Letters have to double up
In order to cope with the large number of sounds, two or more letters are often used together to form one sound: vowels as in meet and soak and consonants as in ch, sh, and th. The same set of letters can represent different sounds (although there are variations in some regional accents): oo stands for three different sounds in the words book, soon, and cooperate, and ch stands for two different sounds in character and church.

It works the other way round, too. The same sound can be written by different letters; for example, the words sleeve, weave, receive, and relieve all rhyme, but the syllables that sound the same are spelt in different ways; furthermore, two of the spellings are the same two letters put in a different order, which is bound to cause confusion. The -ee- sound in these word can be written in other ways too, as in the words people, quay, and machine.

Some letters are silent
Other letters can, in some positions, have no pronunciation at all, for example g in words like gnome, k in words like knife, the t in castle and the n in autumn and column, and r in hundreds of words ending in -er and -or such as butter and anchor (except in some varieties of English and in all varieties when they are followed by a word beginning with a vowel).

Pronunciation has changed
Some spelling difficulties have arisen because the pronunciation of words has changed over the centuries since they were first written down, so that the mismatch between pronunciation and spelling has widened.

The most far-reaching of these changes is known as the Great Vowel Shift, which took place in the fourteenth century in the lifetime of the poet Chaucer. During this process, which was remarkably rapid, the number of 'long' vowels (for example the one in heed as distinct from the one in head) was reduced from seven to the five we use today (in the words bean, barn, born, boon, and burn). Before this change, the word life was pronounced as we now pronounce leaf, and name was pronounced as two syllables to rhyme with farmer. After the change, the spellings stayed the same, which explains why we spell so many words with an e at the end that we do not pronounce any more.

Words from Anglo-Saxon
The reason for all these complications lies partly in the way English has developed over many centuries, drawing on many other languages to build up its stock of words. A lot of the words we use today are genuinely English in the sense that they come from Anglo-Saxon, the language spoken in Britain from the fifth to the eleventh centuries: examples include go, good, and house. But many others come from other languages.

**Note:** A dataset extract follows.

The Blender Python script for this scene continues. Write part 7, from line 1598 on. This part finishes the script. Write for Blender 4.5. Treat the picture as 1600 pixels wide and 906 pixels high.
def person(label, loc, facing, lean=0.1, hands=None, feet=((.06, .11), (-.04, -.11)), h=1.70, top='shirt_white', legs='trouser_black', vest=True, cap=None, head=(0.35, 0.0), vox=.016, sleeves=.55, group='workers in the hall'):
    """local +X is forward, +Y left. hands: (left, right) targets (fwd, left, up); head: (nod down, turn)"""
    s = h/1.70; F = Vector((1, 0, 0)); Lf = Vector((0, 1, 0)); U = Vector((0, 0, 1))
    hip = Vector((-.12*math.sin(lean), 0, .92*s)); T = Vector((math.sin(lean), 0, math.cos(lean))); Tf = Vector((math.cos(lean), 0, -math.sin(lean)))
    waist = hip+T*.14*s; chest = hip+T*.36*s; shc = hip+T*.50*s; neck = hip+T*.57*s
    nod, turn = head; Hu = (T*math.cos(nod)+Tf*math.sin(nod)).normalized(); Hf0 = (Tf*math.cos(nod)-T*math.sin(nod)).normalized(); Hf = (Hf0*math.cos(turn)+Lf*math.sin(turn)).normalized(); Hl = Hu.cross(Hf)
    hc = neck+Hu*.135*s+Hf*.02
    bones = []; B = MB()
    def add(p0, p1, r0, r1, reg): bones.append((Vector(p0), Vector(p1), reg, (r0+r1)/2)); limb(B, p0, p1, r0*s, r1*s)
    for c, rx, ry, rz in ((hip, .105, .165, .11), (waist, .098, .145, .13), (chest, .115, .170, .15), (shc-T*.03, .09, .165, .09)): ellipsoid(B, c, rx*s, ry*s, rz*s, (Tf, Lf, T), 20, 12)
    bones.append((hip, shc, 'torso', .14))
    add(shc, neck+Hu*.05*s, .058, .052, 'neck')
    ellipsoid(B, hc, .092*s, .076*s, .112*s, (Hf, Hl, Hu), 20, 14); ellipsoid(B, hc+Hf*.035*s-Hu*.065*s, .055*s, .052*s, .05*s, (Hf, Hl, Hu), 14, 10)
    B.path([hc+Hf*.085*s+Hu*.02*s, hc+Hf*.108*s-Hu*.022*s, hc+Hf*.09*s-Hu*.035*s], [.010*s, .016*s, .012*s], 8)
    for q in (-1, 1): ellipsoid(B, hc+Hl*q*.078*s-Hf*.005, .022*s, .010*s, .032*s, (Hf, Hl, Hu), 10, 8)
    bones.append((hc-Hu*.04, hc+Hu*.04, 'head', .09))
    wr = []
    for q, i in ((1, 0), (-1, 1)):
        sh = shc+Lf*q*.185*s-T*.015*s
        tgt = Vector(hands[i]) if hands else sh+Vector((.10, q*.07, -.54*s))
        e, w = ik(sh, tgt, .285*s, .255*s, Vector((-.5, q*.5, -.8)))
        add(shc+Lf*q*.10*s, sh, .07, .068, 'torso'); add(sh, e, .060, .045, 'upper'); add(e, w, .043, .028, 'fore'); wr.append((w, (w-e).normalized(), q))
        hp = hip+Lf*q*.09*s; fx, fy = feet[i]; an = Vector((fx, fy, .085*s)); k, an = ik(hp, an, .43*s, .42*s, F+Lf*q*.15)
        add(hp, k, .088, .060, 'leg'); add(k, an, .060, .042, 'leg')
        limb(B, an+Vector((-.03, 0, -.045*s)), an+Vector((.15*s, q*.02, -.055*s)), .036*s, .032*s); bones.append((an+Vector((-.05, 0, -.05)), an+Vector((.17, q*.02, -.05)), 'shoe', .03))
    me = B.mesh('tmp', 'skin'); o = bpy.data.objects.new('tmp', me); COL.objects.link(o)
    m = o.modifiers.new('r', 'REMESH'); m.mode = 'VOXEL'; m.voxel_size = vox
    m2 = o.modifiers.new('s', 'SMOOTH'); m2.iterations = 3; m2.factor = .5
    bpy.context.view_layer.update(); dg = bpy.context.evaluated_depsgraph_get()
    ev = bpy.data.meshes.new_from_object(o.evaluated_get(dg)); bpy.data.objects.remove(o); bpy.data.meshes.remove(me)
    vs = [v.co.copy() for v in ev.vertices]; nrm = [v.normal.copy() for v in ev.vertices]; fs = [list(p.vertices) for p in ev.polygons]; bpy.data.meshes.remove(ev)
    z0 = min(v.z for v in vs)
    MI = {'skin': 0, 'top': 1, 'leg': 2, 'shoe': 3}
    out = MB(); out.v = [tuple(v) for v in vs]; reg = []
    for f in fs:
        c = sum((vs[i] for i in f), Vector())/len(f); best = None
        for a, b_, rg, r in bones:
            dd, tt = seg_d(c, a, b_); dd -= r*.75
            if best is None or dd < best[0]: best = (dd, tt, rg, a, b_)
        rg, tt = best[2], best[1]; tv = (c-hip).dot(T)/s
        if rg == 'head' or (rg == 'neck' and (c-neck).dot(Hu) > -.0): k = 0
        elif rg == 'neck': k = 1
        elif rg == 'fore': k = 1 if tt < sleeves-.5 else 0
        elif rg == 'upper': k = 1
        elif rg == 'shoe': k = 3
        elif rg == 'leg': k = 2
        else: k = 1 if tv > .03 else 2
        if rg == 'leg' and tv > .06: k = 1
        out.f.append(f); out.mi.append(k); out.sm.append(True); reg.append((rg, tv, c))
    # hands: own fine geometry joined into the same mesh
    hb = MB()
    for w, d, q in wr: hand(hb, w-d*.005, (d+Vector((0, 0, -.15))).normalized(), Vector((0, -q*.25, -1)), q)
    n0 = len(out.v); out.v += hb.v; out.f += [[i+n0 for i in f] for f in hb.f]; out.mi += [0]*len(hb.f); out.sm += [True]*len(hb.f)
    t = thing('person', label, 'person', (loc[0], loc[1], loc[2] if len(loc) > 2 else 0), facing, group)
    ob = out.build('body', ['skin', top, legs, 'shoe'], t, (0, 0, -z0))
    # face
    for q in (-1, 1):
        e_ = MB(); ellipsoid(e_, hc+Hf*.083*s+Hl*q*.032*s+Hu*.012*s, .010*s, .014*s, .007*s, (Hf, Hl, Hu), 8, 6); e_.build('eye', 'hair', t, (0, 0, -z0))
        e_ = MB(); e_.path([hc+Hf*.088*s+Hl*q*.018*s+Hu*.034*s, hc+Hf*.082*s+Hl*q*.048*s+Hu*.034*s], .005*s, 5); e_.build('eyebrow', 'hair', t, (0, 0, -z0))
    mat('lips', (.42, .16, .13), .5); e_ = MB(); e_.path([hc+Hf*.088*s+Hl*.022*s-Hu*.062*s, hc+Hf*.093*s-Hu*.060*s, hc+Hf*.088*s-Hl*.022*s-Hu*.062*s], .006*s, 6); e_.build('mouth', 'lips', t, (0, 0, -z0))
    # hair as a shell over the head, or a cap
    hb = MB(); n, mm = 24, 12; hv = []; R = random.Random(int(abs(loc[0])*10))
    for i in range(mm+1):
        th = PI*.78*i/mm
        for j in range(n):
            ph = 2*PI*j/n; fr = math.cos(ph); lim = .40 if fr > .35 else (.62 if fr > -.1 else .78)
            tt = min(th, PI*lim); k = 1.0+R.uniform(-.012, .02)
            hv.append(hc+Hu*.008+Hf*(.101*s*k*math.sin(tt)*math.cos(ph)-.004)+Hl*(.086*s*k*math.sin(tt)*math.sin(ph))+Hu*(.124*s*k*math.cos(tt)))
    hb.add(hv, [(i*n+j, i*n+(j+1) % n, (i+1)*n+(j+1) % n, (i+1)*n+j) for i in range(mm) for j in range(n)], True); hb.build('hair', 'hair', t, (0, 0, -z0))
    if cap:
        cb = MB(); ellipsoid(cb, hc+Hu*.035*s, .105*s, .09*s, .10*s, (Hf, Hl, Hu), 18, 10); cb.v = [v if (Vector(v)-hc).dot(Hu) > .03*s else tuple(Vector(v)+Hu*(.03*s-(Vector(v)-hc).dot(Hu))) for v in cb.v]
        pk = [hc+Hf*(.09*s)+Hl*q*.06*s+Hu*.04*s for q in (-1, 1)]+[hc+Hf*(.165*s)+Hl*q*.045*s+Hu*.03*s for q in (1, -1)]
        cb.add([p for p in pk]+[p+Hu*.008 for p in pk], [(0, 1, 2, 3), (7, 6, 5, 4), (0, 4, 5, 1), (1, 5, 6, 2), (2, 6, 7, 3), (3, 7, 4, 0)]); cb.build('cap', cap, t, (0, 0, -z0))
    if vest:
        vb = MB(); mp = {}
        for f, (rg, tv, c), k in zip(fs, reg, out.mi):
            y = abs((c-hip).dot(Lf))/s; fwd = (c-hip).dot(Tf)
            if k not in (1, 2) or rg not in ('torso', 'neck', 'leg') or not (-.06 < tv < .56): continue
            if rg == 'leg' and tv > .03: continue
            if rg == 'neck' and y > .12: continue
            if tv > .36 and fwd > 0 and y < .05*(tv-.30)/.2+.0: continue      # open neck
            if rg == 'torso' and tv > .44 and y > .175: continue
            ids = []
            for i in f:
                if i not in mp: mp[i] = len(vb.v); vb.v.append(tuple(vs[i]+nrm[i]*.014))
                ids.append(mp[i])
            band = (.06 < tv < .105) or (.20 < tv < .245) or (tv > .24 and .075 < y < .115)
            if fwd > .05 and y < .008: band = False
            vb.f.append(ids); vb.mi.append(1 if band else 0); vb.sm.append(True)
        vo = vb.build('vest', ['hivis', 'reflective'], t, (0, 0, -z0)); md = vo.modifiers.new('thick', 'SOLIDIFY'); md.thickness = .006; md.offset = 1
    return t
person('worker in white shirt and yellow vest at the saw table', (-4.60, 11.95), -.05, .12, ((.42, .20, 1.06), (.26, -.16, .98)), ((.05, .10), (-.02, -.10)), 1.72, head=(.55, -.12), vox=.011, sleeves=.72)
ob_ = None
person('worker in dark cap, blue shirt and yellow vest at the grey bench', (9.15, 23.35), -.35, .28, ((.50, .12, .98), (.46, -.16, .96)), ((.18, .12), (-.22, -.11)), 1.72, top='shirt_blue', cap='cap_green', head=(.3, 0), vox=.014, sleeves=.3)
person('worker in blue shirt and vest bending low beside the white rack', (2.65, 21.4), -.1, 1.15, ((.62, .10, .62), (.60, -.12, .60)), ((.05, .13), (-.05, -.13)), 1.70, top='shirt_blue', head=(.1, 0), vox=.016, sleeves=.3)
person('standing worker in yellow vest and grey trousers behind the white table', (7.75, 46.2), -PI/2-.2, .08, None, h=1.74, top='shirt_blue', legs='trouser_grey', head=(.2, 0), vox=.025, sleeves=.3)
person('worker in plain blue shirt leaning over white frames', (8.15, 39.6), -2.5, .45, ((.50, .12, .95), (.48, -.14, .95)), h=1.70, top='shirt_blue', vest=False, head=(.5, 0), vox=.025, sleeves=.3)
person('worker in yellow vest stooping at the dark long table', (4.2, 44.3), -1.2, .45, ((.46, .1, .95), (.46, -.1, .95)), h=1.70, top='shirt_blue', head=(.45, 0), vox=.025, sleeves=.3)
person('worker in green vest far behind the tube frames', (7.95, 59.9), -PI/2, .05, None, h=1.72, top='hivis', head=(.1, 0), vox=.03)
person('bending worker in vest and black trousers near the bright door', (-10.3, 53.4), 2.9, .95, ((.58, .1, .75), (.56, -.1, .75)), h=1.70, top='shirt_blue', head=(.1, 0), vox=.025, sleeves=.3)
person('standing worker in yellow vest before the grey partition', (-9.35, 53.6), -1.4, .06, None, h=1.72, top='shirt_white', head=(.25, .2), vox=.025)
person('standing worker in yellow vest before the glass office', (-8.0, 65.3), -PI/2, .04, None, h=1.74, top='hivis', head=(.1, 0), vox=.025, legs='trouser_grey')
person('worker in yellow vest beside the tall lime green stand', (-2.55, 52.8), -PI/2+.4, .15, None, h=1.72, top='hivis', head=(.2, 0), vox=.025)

Words from Latin and Greek
When the Normans conquered England at the Battle of Hastings in 1066 they brought with them a form of French that became the official language of the court and gradually infiltrated the language of general use, producing a form that is called Middle English. The ultimate sources of these words were Latin and Greek, and in English many of them are more formal in use, like commence and purchase. Words of this kind often survive alongside older words derived from Anglo-Saxon which are used in everyday English, like begin and buy.

Many of these words are spelt in a way that is close to the original forms, and this accounts for the strange appearance of words like castle, column, and foreign.

The spread of the Norman language affected the spelling of existing English words too: queen, for example, is the Norman spelling of a word that in Anglo-Saxon was spelt cwen.

Words from other languages
In more recent times, English has borrowed words from many other languages. Some of these words have changed their form to look like English words: for example cockroach from Spanish cucaracha. Others have retained their original spelling: for example gnu (from an African language, pronounced noo) and karate (from Japanese, pronounced ka-rah-ti).